2. Net Restarting Your System

Any time your system appears to act up, maybe things start to move very slowly, and there’s no explainable reason for it, the first thing you should try is a simple system reboot. Rebooting your system is one of the most effective ways of fixing a great many problems that occurs on your system. Some of the things that you can fix on your system, with a simple reboot include:

  • Programs running slower than usual.
  • Applications using up considerable amounts of memory.
  • Internet connectivity problems.
  • Blue screen of death errors.

3. Not Backing Up Your Computer

Hard drive failure is one of the most disastrous things that can occur on your system that is only made worse, if you have no backup plan in place. To keep your data safe, all you need to do is either utilise cloud storage or purchase another hard drive, whether internal or external. Alternatively you could go with a flash drive, if you intend to backup only smaller documents.

When you have your backup system in place, it should carry out regular backups on your behalf, providing it has enough storage space to do so.

When it comes to using something like a flash drive or external hard drive, you will need to manually plug them in, at the appropriate time, so that the backup can be carried. This may be once a week or once a month, ideally, you want to have as many backups as possible, but you don’t want to overdo it.

Of course, there’s nothing stopping the flash drive or external hard drive from failing. However, with cloud storage this is minimised. You can use the cloud to backup literally everything, and it works considerably faster than other backup methods. Thinking about backing up your tablet or your phone, then cloud storage is something you may want to consider investing in.

Just be sure to keep track of what’s being backed up, and have some understanding of how to restore this data, in the event that you need it.
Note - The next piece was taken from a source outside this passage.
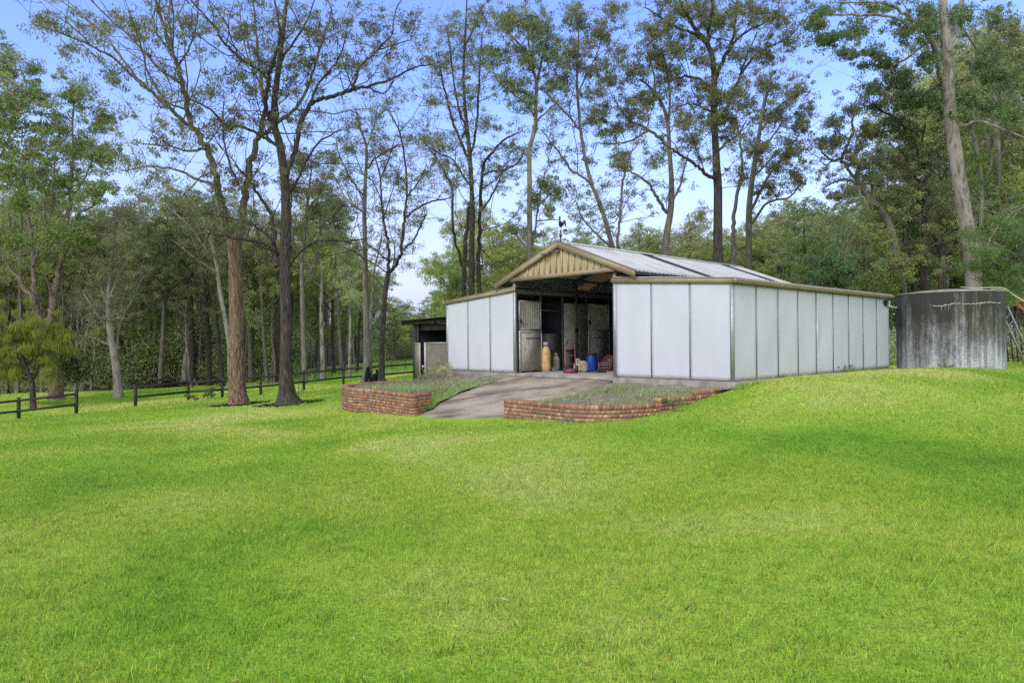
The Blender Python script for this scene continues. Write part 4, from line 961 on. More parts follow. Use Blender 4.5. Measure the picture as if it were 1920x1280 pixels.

4. Not Keeping Your OS Up-To-Date

Developers are constantly releasing new updates for their software, and for good reason. These reasons may include, for fixing bugs, adding new features, patching known security vulnerabilities, and to make ones system more secure. When you neglect to keep your operating system up-to-date you essentially leave your system out to be exploited. One of the best things you can do for your computer system is to have Windows Updates set to automatic.

5. Constant Use of Disk Defragmenter

If you’re on one of the latest Windows operating system, then you don’t need to think about defragging your hard drive, this is because your OS is configured to do it automatically. You should only consider doing it manually, if your hard drive is unusually fragmented. And this should only be done on standard HDDs. Your later SSD drives do not need to be defragged, nor do they benefit from the process in any way, as data is stored much differently on them.

6. Using the Power Button to Turn off Ones System

If you simply press the power button, then it will run through the shutdown process. However, if you hold the power button down, then it will perform what is called a hard shut down. This will abruptly shut your computer down, closing any files and programs in the process. This is not a recommended way of shutting your system off, as it can result in data corruption, loss of data and even hardware failure.

You may find certain discussions on the net stating that there’s nothing wrong with powering your system down in this manner. But the reality is that they are very much wrong. You should only ever use a hard shutdown in cases of emergency.